On sait aussi que Rome est contraire à la stratégie de provocation et d'affrontement à la Révolution qui est d'ailleurs, soit dit en passant, plus forte que jamais des points de vue idéologique et politique et qui le sera toujours plus à l'avenir.

L'éditorial du Granma du 16 mai a provoqué pas mal de désarroi parmi les comploteurs. Pendant bien longtemps, en effet, ils n'avaient reçu que des éloges, des honneurs et des dollars.

L'ambassadeur polonais, qui avait été tenu à l'écart de ces plans, parce qu'il s'agit d'un diplomate de carrière sérieux et qu’il n'avait rien à voir avec les intrigues et l'infantilisme de son conseiller politico-culturel, Krzystof Jacek Hinz, le principal complice des extrémistes de Varsovie et de Cuba - a eu le bons sens - sans que notre ministère des Relations extérieures le lui ait demandé - de suspendre l'exposition.

Le 18 mai, de cinq à six heures de l'après-midi, l'évêque de Pinar del Rio, Mgr José Siro González Bacallao, a dit la messe chez les Filles de la Charité, messe suivie par soixante-quinze personnes, dont certains collaborateurs de Dagoberto Valdés et des membres de groupuscules.

Avant la messe, les Polonais ont lu un document où ils informaient qu'ils avaient décidé de retirer l'exposition à cause de l'éditorial du Granma du 16 mai, et qu'ils souhaitaient fêter l'anniversaire du pape, ce même jour, sans contretemps.

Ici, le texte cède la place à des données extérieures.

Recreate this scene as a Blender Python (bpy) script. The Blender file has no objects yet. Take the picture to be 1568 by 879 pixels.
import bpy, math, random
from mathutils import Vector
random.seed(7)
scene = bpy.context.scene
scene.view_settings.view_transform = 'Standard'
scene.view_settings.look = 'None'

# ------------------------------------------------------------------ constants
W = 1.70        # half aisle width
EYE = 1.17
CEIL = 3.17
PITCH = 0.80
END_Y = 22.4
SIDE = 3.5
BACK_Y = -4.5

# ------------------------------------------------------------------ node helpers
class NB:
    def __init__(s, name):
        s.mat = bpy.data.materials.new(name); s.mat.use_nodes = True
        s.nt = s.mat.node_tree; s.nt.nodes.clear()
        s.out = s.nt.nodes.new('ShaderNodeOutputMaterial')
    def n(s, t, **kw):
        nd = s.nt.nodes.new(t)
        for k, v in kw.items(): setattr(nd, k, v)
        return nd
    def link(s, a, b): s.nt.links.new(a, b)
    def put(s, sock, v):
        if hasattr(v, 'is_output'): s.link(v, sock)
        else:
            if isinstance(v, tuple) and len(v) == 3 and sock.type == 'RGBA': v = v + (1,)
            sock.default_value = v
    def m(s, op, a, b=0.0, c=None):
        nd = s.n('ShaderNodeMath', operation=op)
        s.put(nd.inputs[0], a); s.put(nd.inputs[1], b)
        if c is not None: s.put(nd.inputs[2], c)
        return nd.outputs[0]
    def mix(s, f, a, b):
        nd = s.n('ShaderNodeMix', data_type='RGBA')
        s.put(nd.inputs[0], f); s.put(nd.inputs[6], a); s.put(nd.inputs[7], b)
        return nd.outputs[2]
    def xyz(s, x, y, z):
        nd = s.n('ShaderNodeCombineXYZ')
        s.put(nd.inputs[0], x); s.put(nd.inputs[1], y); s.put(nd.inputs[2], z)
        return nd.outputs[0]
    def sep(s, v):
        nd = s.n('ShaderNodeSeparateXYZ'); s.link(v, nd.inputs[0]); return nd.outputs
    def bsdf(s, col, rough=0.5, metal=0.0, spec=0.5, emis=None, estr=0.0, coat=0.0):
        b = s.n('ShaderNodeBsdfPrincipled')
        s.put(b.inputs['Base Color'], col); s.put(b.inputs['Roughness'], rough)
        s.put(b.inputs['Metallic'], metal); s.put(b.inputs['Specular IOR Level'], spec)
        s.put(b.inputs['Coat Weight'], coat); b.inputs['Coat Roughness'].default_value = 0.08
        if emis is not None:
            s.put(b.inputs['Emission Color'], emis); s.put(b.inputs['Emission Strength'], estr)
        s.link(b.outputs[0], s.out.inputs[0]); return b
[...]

L'évêque a ratifié que le motif de la messe était l'anniversaire du pape et la clôture de l'exposition d'affiches polonaises. La messe finie, il a fait ses excuses pour ce qui était arrivé et a remercié les Polonais d'être venus dans la province, regrettant que l'expo n'ait pas pu se poursuivre.

Il a fait l'éloge de la « conférence brillante et transparente du sénateur polonais à Pinar del Río ».

Voilà comment s'est conclue l'aventure polonaise à Pinar del Río et s'est poursuivie la vieille aventure yankee.